== DATASET EXTRACT ==
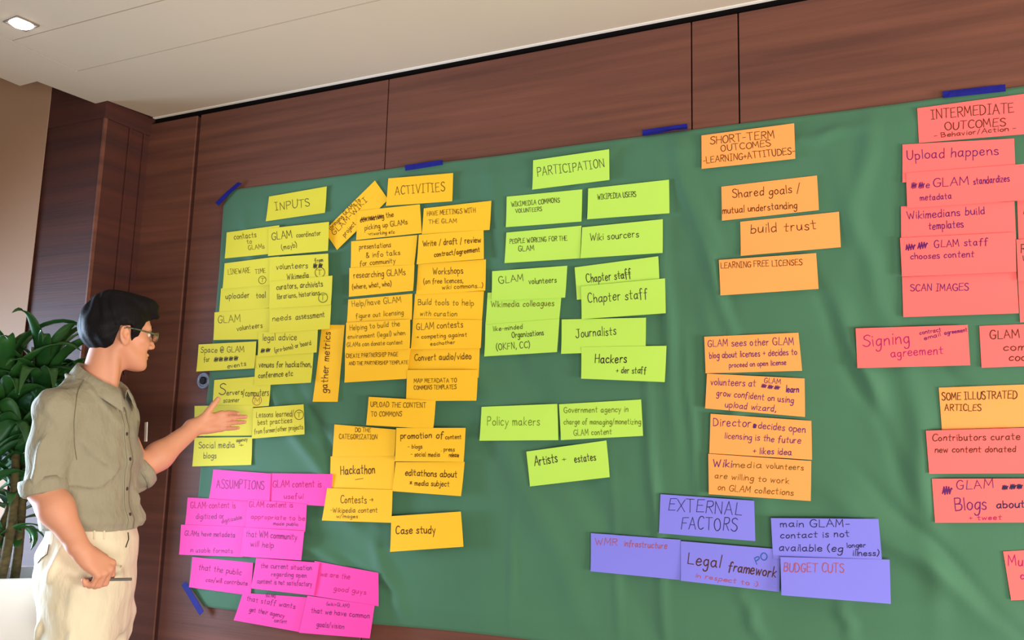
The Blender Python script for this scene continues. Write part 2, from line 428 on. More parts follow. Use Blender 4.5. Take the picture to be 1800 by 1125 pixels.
# ------------------------------------------------------------------ handwriting: single strokes, '~' marks a curved stroke
GLY = {
'A': "0,0 2.4,7 4.6,0|.9,2.5 3.8,2.6", 'B': ".2,0 .2,7|~.2,7 3,6.8 3.4,5.4 2.6,3.9 .4,3.7|~.4,3.7 3.4,3.4 4,1.8 3,.3 .2,0",
'C': "~4.2,6 3,7 1.2,6.4 .2,3.8 .8,1 2.4,0 4.2,.9", 'D': ".3,0 .3,7|~.3,7 2.8,6.5 4.4,4.2 4,1.4 2,.1 .2,0",
'E': "4,7 .4,6.8 .2,0 4,.2|.3,3.7 3.2,3.8", 'F': "4,7 .4,6.8 .2,0|.3,3.7 3,3.8",
'G': "~4.2,6 3,7 1.2,6.4 .2,3.8 .8,1 2.4,0 4,.6 4.4,3|4.6,3.1 2.6,3", 'H': ".3,7 .2,0|4,7 3.9,0|.2,3.6 4,3.7",
'I': "1.3,7 1.2,0|0,7 2.6,7|0,0 2.4,0", 'J': "~3,7 3,2 2.4,.3 1,0 0,1.4|1.4,7 4.2,7", 'K': ".3,7 .2,0|3.8,7 .4,3.2 4,0", 'L': ".3,7 .2,.1 3.6,0",
'M': "0,0 .5,7 2.5,2 4.6,7 5,0", 'N': ".2,0 .4,7 3.9,.2 4.2,7", 'O': "~2.2,7 .6,5.8 .1,3.2 1,.6 2.6,0 4.2,1.6 4.4,4.4 3.4,6.6 2,7",
'P': ".3,0 .3,7|~.3,6.8 2.8,6.9 3.8,5.6 3,3.9 .4,3.4", 'Q': "~2.2,7 .6,5.8 .1,3.2 1,.6 2.6,0 4.2,1.6 4.4,4.4 3.4,6.6 2,7|2.6,2 4.6,-.6",
'R': ".3,0 .3,7|~.3,6.8 2.8,6.9 3.8,5.6 3,3.9 .4,3.4|1.6,3.5 4,0", 'S': "~3.8,6.2 2.4,7 .7,6.2 .8,4.6 2.6,3.5 3.8,2 3,.3 1.4,0 0,1",
'T': "0,7 4.4,7|2.2,7 2.1,0", 'U': "~.2,7 .3,2 1.4,.1 3,.3 4,2.4 4.1,7", 'V': "0,7 2.2,0 4.4,7", 'W': "0,7 1.4,0 2.8,5 4.2,0 5.8,7",
'X': "0,7 4,0|4,7 0,0", 'Y': "0,7 2.1,3.6|4.2,7 1.6,0", 'Z': "0,7 4,7 .2,0 4.2,0",
'a': "~3,3.4 1.8,4 .4,2.8 .4,.9 1.4,0 2.8,1.2 3.1,3.6|~3.1,4 3,1 3.6,0", 'b': ".3,7 .2,0|~.3,3 1.6,4 3,3 2.9,1 1.6,0 .3,.6",
'c': "~3,3.2 2,4 .6,3 .3,1.4 1.2,.1 3,.6", 'd': "~3,3.2 1.8,4 .4,2.8 .4,.8 1.4,0 2.9,1.2|3.2,7 3,0", 'e': "~.4,2 3,2.4 2.6,3.8 1.4,4 .3,2.4 .6,.5 1.8,0 3.2,.8",
'f': "~3,6.4 2.2,7 1.3,6 1.2,3 1.1,-1|0,3.8 2.6,4", 'g': "~3,3.4 1.8,4 .4,2.8 .5,1 1.6,.2 2.9,1.4|~3.1,4 3,-1 2.2,-2.8 .8,-2.9 .2,-2",
'h': ".3,7 .2,0|~.3,2.6 1.6,4 2.8,3.4 3,0", 'i': ".5,4 .5,0|.6,5.5 .6,6", 'j': "~.9,4 .9,-1.6 .3,-2.8 -.8,-2.4|1,5.5 1,6", 'k': ".3,7 .2,0|2.8,4 .4,1.8 3,0",
'l': ".5,7 .5,0", 'm': ".2,4 .2,0|~.2,2.6 1.2,4 2.1,3.4 2.2,0|~2.2,2.6 3.3,4 4.2,3.4 4.4,0", 'n': ".2,4 .2,0|~.2,2.4 1.5,4 2.7,3.4 3,0",
'o': "~1.6,4 .4,3 .3,1.2 1.4,0 2.8,.8 3,2.8 1.8,4", 'p': ".3,4 .2,-3|~.3,3 1.6,4 3,3 2.9,1 1.6,0 .3,.6", 'q': "~3,3.4 1.8,4 .4,2.8 .4,.9 1.4,0 2.8,1.2|3.1,4 3,-3",
'r': ".3,4 .3,0|~.3,2.4 1.3,3.9 2.4,3.8", 's': "~2.6,3.4 1.6,4 .5,3.3 1,2.3 2.3,1.6 2.4,.4 1.2,0 .1,.6", 't': "1.4,6.2 1.3,.2 2.4,.1|.1,4 2.8,4.1",
'u': "~.2,4 .3,1 1.3,0 2.6,1 3,4|3,4 3.1,0", 'v': "0,4 1.4,0 2.8,4", 'w': "0,4 1,0 2.1,3.4 3.2,0 4.3,4", 'x': "0,4 2.8,0|2.8,4 0,0",
'y': "0,4 1.5,.4|3,4 .6,-3", 'z': "0,4 2.6,4 .2,0 2.8,0", '/': "0,-1 2.6,7.4", '(': "~1.6,7.6 .3,5 .2,2 1.4,-1.2", ')': "~.2,7.6 1.5,5 1.5,2 .2,-1.2",
',': "~.6,.6 .6,-.4 .1,-1.2", '.': ".4,0 .5,.4", '-': "0,2.8 2.2,2.9", '+': "0,2.8 3,2.8|1.5,4.4 1.5,1.2", '>': "0,2.6 4,2.8|2.8,4 4,2.8 2.8,1.4",
'@': "~3,2.4 2.2,4 1.2,3 1.4,1.6 2.6,1.8 3,4 3,1.8 4.4,2.2 4.4,5 2.6,6.4 .4,5 .2,1.6 1.6,-.4 4,0", '&': "~3.8,0 1,4.4 1,6.4 2.2,6.8 2.4,5.4 .4,2.4 .6,.4 2.2,0 3.8,2.6",
'#': "0,.4 .9,6 1.3,-.4 2.2,6.4 2.6,0 3.5,6 3.9,.2 4.9,5|.2,1.4 5.2,4.4", '*': "0,2 3,5|3,2 0,5|1.5,1.6 1.5,5.6", ':': ".4,.4 .5,.8|.4,3 .5,3.4"}


def smooth_poly(p, n=5):
    p = np.array(p, float)
    if len(p) < 3: return p
    q = np.vstack([2 * p[0] - p[1], p, 2 * p[-1] - p[-2]]); out = []
    for i in range(1, len(q) - 2):
        for t in np.linspace(0, 1, n, endpoint=False):
            a, b, c, d = q[i - 1], q[i], q[i + 1], q[i + 2]
            out.append(.5 * ((2 * b) + (-a + c) * t + (2 * a - 5 * b + 4 * c - d) * t * t + (-a + 3 * b - 3 * c + d) * t ** 3))
    out.append(p[-1]); return np.array(out)


STROKES = {}
for ch, s in GLY.items():
    ss = []
    for part in s.split('|'):
        sm = part.startswith('~'); pts = [tuple(float(v) for v in q.split(',')) for q in part.lstrip('~').split()]
        if sm: ss.append(smooth_poly(pts))
        else: ss += [np.array(pts[i:i + 2], float) for i in range(len(pts) - 1)]
    STROKES[ch] = (ss, max(p[:, 0].max() for p in ss))
rng = random.Random(11)


def text_strokes(text):
    """strokes of one line in glyph units, and its width"""
    out = []; x = 0.0; w = 0.0
    for ch in text:
        if ch == ' ': x += 3.0; continue
        ss, wd = STROKES[ch]
        sc = 1 + rng.uniform(-.07, .07); sh = rng.uniform(-.06, .10); dy = rng.uniform(-.3, .3); kx = 1 + rng.uniform(-.08, .08)
        for p in ss:
            q = p.copy(); q[:, 1] = q[:, 1] * sc + dy; q[:, 0] = x + q[:, 0] * kx + q[:, 1] * sh ; out.append(q)
        w = x + wd; x += wd + 1.25
    return out, max(w, 1.0)


def ribbon(b, pts, width):
    """flat pen line along pts (n, 3), lying in the x-z plane"""
    d = np.diff(pts, axis=0); L = np.hypot(d[:, 0], d[:, 2])
    keep = np.concatenate([[True], L > 1e-5]); pts = pts[keep]
    if len(pts) < 2: return
    d = np.gradient(pts, axis=0); d /= (np.hypot(d[:, 0], d[:, 2])[:, None] + 1e-9)
    pts = pts.copy(); pts[0] -= d[0] * width * .4; pts[-1] += d[-1] * width * .4
    nrm = np.stack([-d[:, 2], 0 * d[:, 0], d[:, 0]], -1) * width / 2
    n = len(pts); wv = np.ones(n); wv[0] = wv[-1] = .75
    base = len(b.v)
    for i in range(n):
        b.v.append(tuple(pts[i] + nrm[i] * wv[i])); b.v.append(tuple(pts[i] - nrm[i] * wv[i]))
    for i in range(n - 1):
        a = base + 2 * i; b.f.append((a, a + 1, a + 3, a + 2))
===
**GIVEN INSTRUCTION:**
Using the listing above, list every line in which the string "part" occurs.

**RESPONSE TO THIS EXERCISE:**
The Blender Python script for this scene continues. Write part 2, from line 428 on. More parts follow. Use Blender 4.5. Take the picture to be 1800 by 1125 pixels.
    for part in s.split('|'):
        sm = part.startswith('~'); pts = [tuple(float(v) for v in q.split(',')) for q in part.lstrip('~').split()]